> **STORED RECORDS**:
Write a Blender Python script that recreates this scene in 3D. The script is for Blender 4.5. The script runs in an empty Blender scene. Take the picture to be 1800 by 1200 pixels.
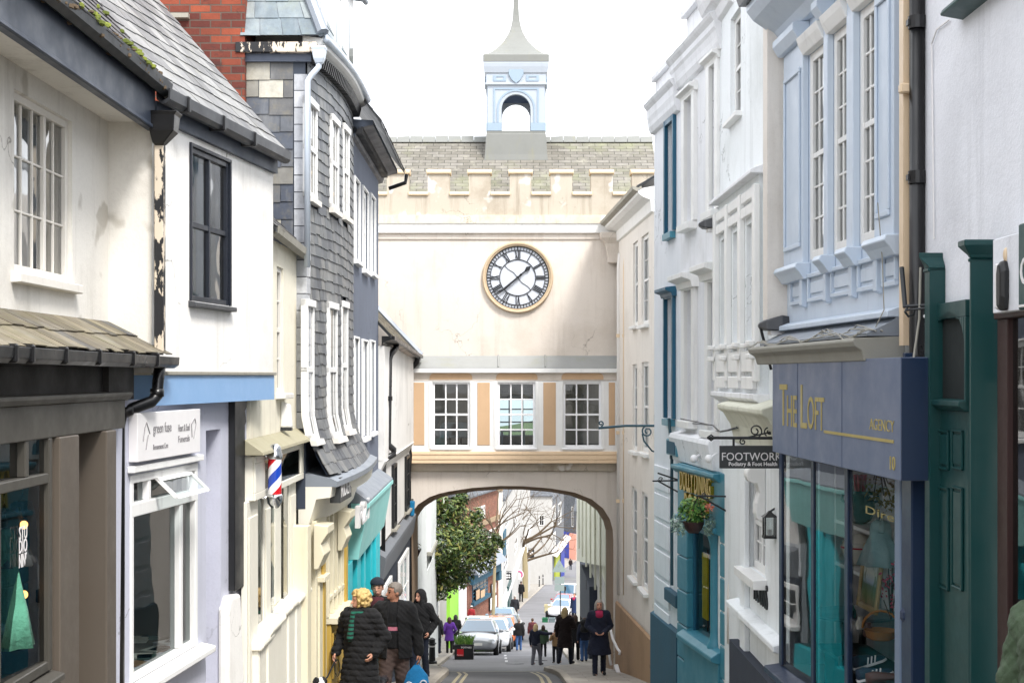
import bpy, bmesh, math, random
import numpy as np
from mathutils import Vector, Matrix
random.seed(7)
RNG = np.random.default_rng(11)
SC = bpy.context.scene
COL = SC.collection
FPX, HOR, CU = 2500.0, 660.0, 900.0     # focal length, eye level and axis of the photograph, in its own pixels

def at(u, v, d):
    return Vector(((u-CU)/FPX*d, d, (HOR-v)/FPX*d))

# ---------------------------------------------------------------- ground
GD = [-8, 0, 20, 27.6, 31.6, 38, 45, 64, 78, 119, 170, 235, 255, 300, 420]
GZ = [-1.0, -1.6, -4.75, -5.96, -6.63, -7.85, -9.2, -12.45, -14.55, -20.0, -25.8, -32.0, -33.2, -34.5, -36]
def gz(d): return float(np.interp(d, GD, GZ))
def gpoint(u, v, dz=0.0):
    """point where the sight line through (u,v) meets the ground"""
    ds = np.linspace(20, 300, 6000)
    vv = HOR - FPX*(np.interp(ds, GD, GZ)+dz)/ds
    i = int(np.argmax(vv <= v))
    d = float(ds[i])
    return Vector(((u-CU)/FPX*d, d, gz(d)+dz))

# ---------------------------------------------------------------- objects
MATW = {}
def tag(o, label=None, cat=None, group=None, kind=None):
    if label: o['label'] = label
    if cat: o['category'] = cat
    if group: o['group'] = group
    if kind: o['kind'] = kind
    return o
def thing(name, label, cat, loc=(0,0,0), rz=0.0, group=None):
    o = bpy.data.objects.new(name, None)
    o.empty_display_size = .2
    COL.objects.link(o)
    o.location = loc
    o.rotation_euler = (0, 0, rz)
    MATW[o.name] = Matrix.Translation(Vector(loc)) @ Matrix.Rotation(rz, 4, 'Z')
    return tag(o, label, cat, group)
def rootmat(o):
    while o is not None:
        if o.name in MATW: return MATW[o.name]
        o = o.parent
    return Matrix.Identity(4)
def copy_tree(o, parent=None):
    c = o.copy(); COL.objects.link(c); c.parent = parent
    for ch in list(o.children): copy_tree(ch, c)
    return c

class MB:
    """collects faces (world coordinates) and links them as ONE mesh object"""
    def __init__(s): s.v=[]; s.f=[]; s.mi=[]; s.t=[]; s.cm=0; s.ct=0.5
    def vert(s, p): s.v.append(Vector(p)); return len(s.v)-1
    def face(s, pts, t=None):
        n=len(s.v); s.v.extend(Vector(p) for p in pts)
        s.f.append(tuple(range(n,n+len(pts)))); s.mi.append(s.cm); s.t.append(s.ct if t is None else t)
    def faces(s, verts, faces, t=None):
        n=len(s.v); s.v.extend(Vector(p) for p in verts)
        for f in faces:
            s.f.append(tuple(i+n for i in f)); s.mi.append(s.cm); s.t.append(s.ct if t is None else t)
    def hexa(s, p, t=None):          # 8 points: bottom ring 0-3, top ring 4-7
        s.faces(p, [(3,2,1,0),(4,5,6,7),(0,1,5,4),(1,2,6,5),(2,3,7,6),(3,0,4,7)], t)
    def box(s, x0,x1,y0,y1,z0,z1, W=None, t=None):
        W = W or (lambda x,y,z: Vector((x,y,z)))
        s.hexa([W(x0,y0,z0),W(x1,y0,z0),W(x1,y1,z0),W(x0,y1,z0),W(x0,y0,z1),W(x1,y0,z1),W(x1,y1,z1),W(x0,y1,z1)], t)
    def loft(s, rings, closed=True, caps=True, t=None):
        n=len(rings[0]); vs=[p for r in rings for p in r]; fs=[]
        for i in range(len(rings)-1):
            for j in range(n if closed else n-1):
                k=(j+1)%n
                fs.append((i*n+j,i*n+k,(i+1)*n+k,(i+1)*n+j))
        if caps and closed:
            fs.append(tuple(range(n-1,-1,-1))); m=(len(rings)-1)*n
            fs.append(tuple(range(m,m+n)))
        s.faces(vs, fs, t)
    def tube(s, path, r, n=8, caps=True, t=None):
        path=[Vector(p) for p in path]
        rs = r if isinstance(r,(list,tuple)) else [r]*len(path)
        rings=[]; up=None
        for i,p in enumerate(path):
            a=path[max(i-1,0)]; b=path[min(i+1,len(path)-1)]
            d=(b-a); d = d.normalized() if d.length>1e-9 else Vector((0,0,1))
            if up is None: up = Vector((0,0,1)) if abs(d.z)<.9 else Vector((1,0,0))
            x=d.cross(up)
            if x.length<1e-6: x=d.orthogonal()
            x.normalize(); y=x.cross(d).normalized(); up=y
            rings.append([p+(x*math.cos(2*math.pi*j/n)+y*math.sin(2*math.pi*j/n))*rs[i] for j in range(n)])
        s.loft(rings, True, caps, t)
    def lathe(s, c, prof, n=16, axis='Z', W=None, t=None):   # prof: list of (r, h)
        c=Vector(c); rings=[]
        for r,h in prof:
            ring=[]
            for j in range(n):
                a=2*math.pi*j/n
                q={'Z':Vector((r*math.cos(a),r*math.sin(a),h)),'Y':Vector((r*math.cos(a),h,r*math.sin(a))),'X':Vector((h,r*math.cos(a),r*math.sin(a)))}[axis]
                ring.append(c+q)
            rings.append(ring)
        s.loft(rings, True, True, t)
    def ball(s, c, rx, ry=None, rz=None, n=10, m=7, t=None):
        ry=ry or rx; rz=rz or rx; c=Vector(c)
        rings=[[c+Vector((rx*math.sin(math.pi*(i+.02)/(m+.04))*math.cos(2*math.pi*j/n), ry*math.sin(math.pi*(i+.02)/(m+.04))*math.sin(2*math.pi*j/n), -rz*math.cos(math.pi*(i+.02)/(m+.04)))) for j in range(n)] for i in range(m+1)]
        s.loft(rings, True, True, t)
    def build(s, name, mats, parent=None, smooth=False, bev=0, seg=1, sub=0, uv=True, auto=None, weld=False):
        if not isinstance(mats,(list,tuple)): mats=[mats]
        M = rootmat(parent) if parent is not None else Matrix.Identity(4)
        off=None
        if parent is None:
            zs=[p.z for p in s.v]; off=Vector((sum(p.x for p in s.v)/len(s.v), sum(p.y for p in s.v)/len(s.v), min(zs)))
            M=Matrix.Translation(off)
        Mi=M.inverted()
        me=bpy.data.meshes.new(name)
        me.from_pydata([Mi@p for p in s.v], [], s.f)
        for m in mats: me.materials.append(m)
        me.polygons.foreach_set('material_index', s.mi)
        a=me.attributes.new('tint','FLOAT','FACE'); a.data.foreach_set('value', [float(x) for x in s.t])
        if uv:
            ul=me.uv_layers.new(name='UVMap')
            buf=np.zeros(len(me.loops)*2)
            for p in me.polygons:
                n=p.normal
                if abs(n.z)>.92: tx,ty=Vector((1,0,0)),Vector((0,1,0))
                else:
                    tx=Vector((0,0,1)).cross(n).normalized(); ty=n.cross(tx)
                for li in p.loop_indices:
                    co=me.vertices[me.loops[li].vertex_index].co
                    buf[2*li]=co.dot(tx); buf[2*li+1]=co.dot(ty)
            ul.data.foreach_set('uv', buf)
        if weld or smooth:
            bm=bmesh.new(); bm.from_mesh(me); bmesh.ops.remove_doubles(bm, verts=bm.verts, dist=1e-5)
            bmesh.ops.recalc_face_normals(bm, faces=bm.faces)
            bm.to_mesh(me); bm.free()
        if smooth: me.polygons.foreach_set('use_smooth',[True]*len(me.polygons))
        me.update()
        o=bpy.data.objects.new(name, me); COL.objects.link(o)
        if parent is not None: o.parent=parent
        else: o.location=off
        if auto and smooth:
            try: me.set_sharp_from_angle(angle=math.radians(auto))
            except Exception: pass
        if bev:
            b=o.modifiers.new('bevel','BEVEL'); b.width=bev; b.segments=seg; b.limit_method='ANGLE'; b.angle_limit=math.radians(40)
        if sub:
            b=o.modifiers.new('sub','SUBSURF'); b.levels=sub; b.render_levels=sub
        return o

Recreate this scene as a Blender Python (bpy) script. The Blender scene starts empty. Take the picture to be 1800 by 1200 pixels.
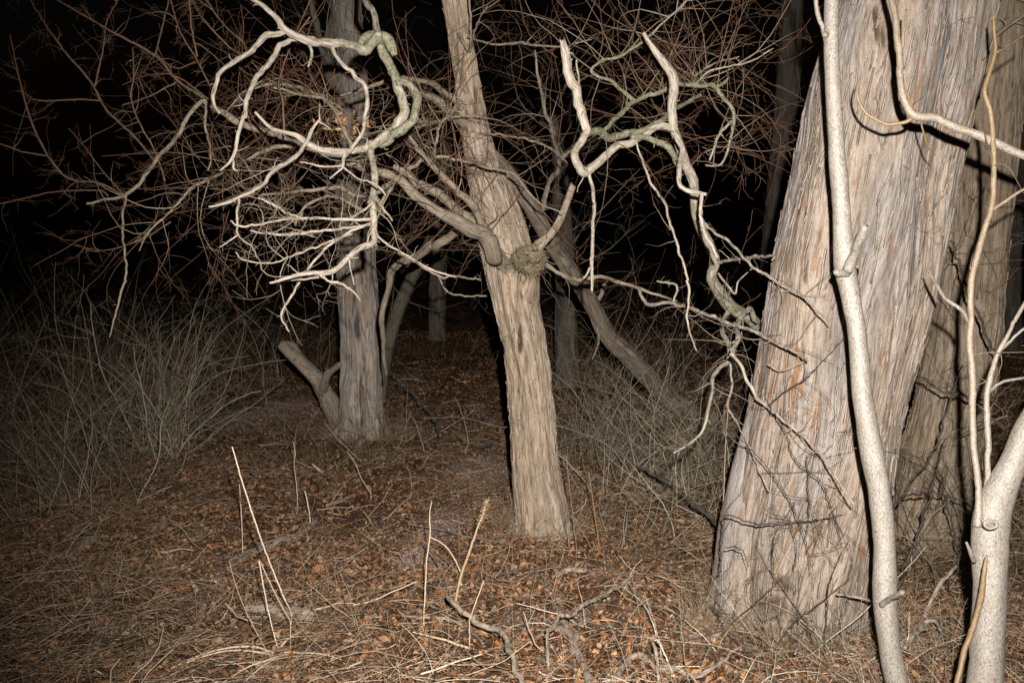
import bpy, math, random
import numpy as np
from mathutils import Vector

random.seed(7)
RNG = np.random.default_rng(11)
scene = bpy.context.scene
COL = scene.collection

# ------------------------------------------------------------------ camera
F = 1750.0                       # focal length in pixels of an 1800-wide frame
CAM = np.array([0.0, 0.0, 1.6])
PITCH = math.atan((600 - 500) / F)
cd = bpy.data.cameras.new("camera")
cam = bpy.data.objects.new("camera", cd)
COL.objects.link(cam)
cd.sensor_width = 36.0
cd.lens = 36.0 * F / 1800.0
cd.clip_start = 0.05
cd.clip_end = 500
cam.location = CAM
cam.rotation_euler = (math.pi / 2 - PITCH, 0, 0)
scene.camera = cam
scene.render.resolution_x, scene.render.resolution_y = 1024, 682

# ------------------------------------------------------------------ world: moonless night
w = bpy.data.worlds.new("World")
scene.world = w
w.use_nodes = True
nt = w.node_tree
bg = nt.nodes["Background"]
sky = nt.nodes.new("ShaderNodeTexSky")
sky.sky_type = 'NISHITA'
sky.sun_disc = False
sky.sun_elevation = math.radians(-3)
sky.sun_rotation = math.radians(200)
nt.links.new(sky.outputs[0], bg.inputs[0])
bg.inputs[1].default_value = 0.022

# the photographer's flash: the only lamp, above and to the right of the lens
fl = bpy.data.lights.new("flash", 'SPOT')
fl.energy = 2700
fl.color = (1.0, 0.95, 0.885)
fl.spot_size = math.radians(84)
fl.spot_blend = 1.0
fl.shadow_soft_size = 0.018
flash = bpy.data.objects.new("flash", fl)
COL.objects.link(flash)
flash.location = (0.09, -0.02, 1.6 + 0.19)
flash.rotation_euler = Vector((0.10, 1, -0.06)).to_track_quat('-Z', 'Y').to_euler()

scene.view_settings.view_transform = 'Standard'
scene.view_settings.look = 'None'
scene.view_settings.exposure = 0.0
scene.view_settings.gamma = 1.0

# ------------------------------------------------------------------ numeric helpers
def _hash(ix, iy, iz):
    h = (ix * 374761393 + iy * 668265263 + iz * 1274126177) & 0xffffffff
    h = ((h ^ (h >> 13)) * 1103515245) & 0xffffffff
    h = ((h ^ (h >> 16)) * 2246822519) & 0xffffffff
    return ((h ^ (h >> 15)) & 0xffffff) / float(0xffffff)

def vnoise(p):
    p = np.asarray(p, dtype=np.float64)
    i = np.floor(p).astype(np.int64)
    f = p - i
    f = f * f * (3 - 2 * f)
    out = 0
    for dx in (0, 1):
        wx = f[..., 0] if dx else 1 - f[..., 0]
        for dy in (0, 1):
            wy = f[..., 1] if dy else 1 - f[..., 1]
            for dz in (0, 1):
                wz = f[..., 2] if dz else 1 - f[..., 2]
                out = out + wx * wy * wz * _hash(i[..., 0] + dx, i[..., 1] + dy, i[..., 2] + dz)
    return out * 2 - 1

def fbm(p, octv=4, gain=0.5):
    a, s, o = 1.0, 0.0, 0
    p = np.asarray(p, dtype=np.float64)
    for k in range(octv):
        o = o + a * vnoise(p * (2.03 ** k) + k * 17.3)
        s += a
        a *= gain
    return o / s

cp, sp_ = math.cos(PITCH), math.sin(PITCH)
def P(px, py, d):
    """world point seen at pixel (px, py) of the 1800x1200 photo, d metres in front of the camera"""
    x = (px - 900) / F * d
    v = -(py - 600) / F * d
    return np.array([x, d * cp + v * sp_, CAM[2] - d * sp_ + v * cp])

def hgt(x, y):
    x = np.asarray(x, dtype=np.float64); y = np.asarray(y, dtype=np.float64)
    z = 0.5 * (y - 8 + np.sqrt((y - 8) ** 2 + 4)) * 0.085
    z = np.minimum(z, 2.0 + 0.02 * y)
    p = np.stack([x * 0.55, y * 0.55, np.zeros_like(x) + 3.1], -1)
    z = z + 0.055 * fbm(p, 3)
    for mx, my, ma, mr in ((1.30, 4.6, 0.03, 0.62), (0.19, 6.15, 0.08, 0.33), (-1.39, 9.25, 0.10, 0.42), (2.50, 5.9, 0.08, 0.45), (0.6, 12.0, 0.12, 0.5), (-1.2, 15.5, 0.12, 0.5)):
        z = z + ma * np.exp(-((x - mx) ** 2 + (y - my) ** 2) / mr ** 2)
    p2 = np.stack([x * 3.2, y * 3.2, np.zeros_like(x) + 8.1], -1)
    return z + 0.018 * fbm(p2, 3)

def G(px, py, lift=0.0):
    """ground point under pixel"""
    lo, hi = 1.5, 60.0
    ds = np.linspace(lo, hi, 1500)
    pts = np.stack([P(px, py, d) for d in ds])
    below = pts[:, 2] < hgt(pts[:, 0], pts[:, 1]) + lift
    k = int(np.argmax(below)) if below.any() else len(ds) - 1
    return pts[k], ds[k]

BARE = None
def bare(x, y):
    """0..1: trampled patches of pinkish bare soil"""
    global BARE
    if BARE is None:
        BARE = [(*G(px, py)[0][:2], rx, ry) for px, py, rx, ry in ((775, 930, .17, .55), (735, 985, .13, .25), (450, 735, .55, .7), (840, 830, .3, .6), (520, 715, .4, .5), (1215, 1085, .14, .12), (1060, 1010, .1, .2))]
    m = np.zeros_like(np.asarray(x, float))
    for cx, cy, rx, ry in BARE:
        m = np.maximum(m, 1.25 - np.sqrt(((x - cx) / rx) ** 2 + ((y - cy) / ry) ** 2))
    m = m + 0.55 * fbm(np.stack([x * 5, y * 3, np.zeros_like(m)], -1), 3)
    return np.clip(m * 1.6, 0, 1)

def catmull(pts, n):
    pts = np.asarray(pts, float)
    if len(pts) == 2:
        t = np.linspace(0, 1, n * 2)[:, None]
        return pts[0] * (1 - t) + pts[1] * t
    e = np.vstack([2 * pts[0] - pts[1], pts, 2 * pts[-1] - pts[-2]])
    out = []
    for i in range(1, len(e) - 2):
        t = np.linspace(0, 1, n, endpoint=False)[:, None]
        p0, p1, p2, p3 = e[i - 1], e[i], e[i + 1], e[i + 2]
        out.append(0.5 * (2 * p1 + (p2 - p0) * t + (2 * p0 - 5 * p1 + 4 * p2 - p3) * t ** 2
                          + (3 * p1 - p0 - 3 * p2 + p3) * t ** 3))
    out.append(e[-2][None, :])
    return np.vstack(out)

def resample(c, r, ds):
    seg = np.linalg.norm(np.diff(c, axis=0), axis=1)
    s = np.concatenate([[0], np.cumsum(seg)])
    n = max(4, int(s[-1] / ds) + 2)
    t = np.linspace(0, s[-1], n)
    return np.stack([np.interp(t, s, c[:, k]) for k in range(3)], -1), np.interp(t, s, r), t

# ------------------------------------------------------------------ mesh builder
class MB:
    def __init__(self):
        self.v, self.bk, self.ti, self.lp, self.ls, self.n = [], [], [], [], [], 0
    def add(self, v, loops, sizes, bk=None, ti=None):
        v = np.asarray(v, float).reshape(-1, 3)
        m = len(v)
        self.v.append(v)
        self.bk.append(v if bk is None else np.asarray(bk, float).reshape(-1, 3))
        self.ti.append(np.zeros(m) if ti is None else np.broadcast_to(np.asarray(ti, float), (m,)))
        self.lp.append(np.asarray(loops, np.int64).ravel() + self.n)
        self.ls.append(np.asarray(sizes, np.int64).ravel())
        self.n += m
    def build(self, name, mat, parent=None, smooth=True):
        v = np.concatenate(self.v); lp = np.concatenate(self.lp); ls = np.concatenate(self.ls)
        org = np.zeros(3) if parent is None else np.array(parent.location)
        me = bpy.data.meshes.new(name)
        me.vertices.add(len(v)); me.vertices.foreach_set('co', (v - org).ravel().astype(np.float32))
        me.loops.add(len(lp)); me.loops.foreach_set('vertex_index', lp.astype(np.int32))
        me.polygons.add(len(ls))
        st = np.concatenate([[0], np.cumsum(ls)[:-1]]).astype(np.int32)
        me.polygons.foreach_set('loop_start', st)
        me.polygons.foreach_set('loop_total', ls.astype(np.int32))
        me.polygons.foreach_set('use_smooth', np.full(len(ls), smooth))
        a = me.attributes.new('bk', 'FLOAT_VECTOR', 'POINT')
        a.data.foreach_set('vector', np.concatenate(self.bk).ravel().astype(np.float32))
        a = me.attributes.new('tint', 'FLOAT', 'POINT')
        a.data.foreach_set('value', np.concatenate(self.ti).astype(np.float32))
        me.update(calc_edges=True)
        me.materials.append(mat)
        o = bpy.data.objects.new(name, me)
        COL.objects.link(o)
        if parent is not None:
            o.parent = parent
        return o

def frames(c):
    t = np.gradient(c, axis=0)
    t /= np.linalg.norm(t, axis=1)[:, None] + 1e-12
    up = np.array([0, 1.0, 0]) if abs(t[0][1]) < 0.8 else np.array([1.0, 0, 0])
    u = np.cross(t[0], up); u /= np.linalg.norm(u)
    U = [u]
    for i in range(1, len(c)):
        u = u - t[i] * np.dot(u, t[i]); u /= np.linalg.norm(u) + 1e-12
        U.append(u)
    U = np.array(U)
    return t, U, np.cross(t, U)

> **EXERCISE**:
Only the lines from the top of the data through the line with "return Vector(((u-CU)/FPX*d, d, (HOR-v)/FPX*d))" should be quoted, exactly and with both ends kept; skip the pictures.

> **ANSWER TO THIS PROBLEM**:
Write a Blender Python script that recreates this scene in 3D. The script is for Blender 4.5. The script runs in an empty Blender scene. Take the picture to be 1800 by 1200 pixels.
import bpy, bmesh, math, random
import numpy as np
from mathutils import Vector, Matrix
random.seed(7)
RNG = np.random.default_rng(11)
SC = bpy.context.scene
COL = SC.collection
FPX, HOR, CU = 2500.0, 660.0, 900.0     # focal length, eye level and axis of the photograph, in its own pixels

def at(u, v, d):
    return Vector(((u-CU)/FPX*d, d, (HOR-v)/FPX*d))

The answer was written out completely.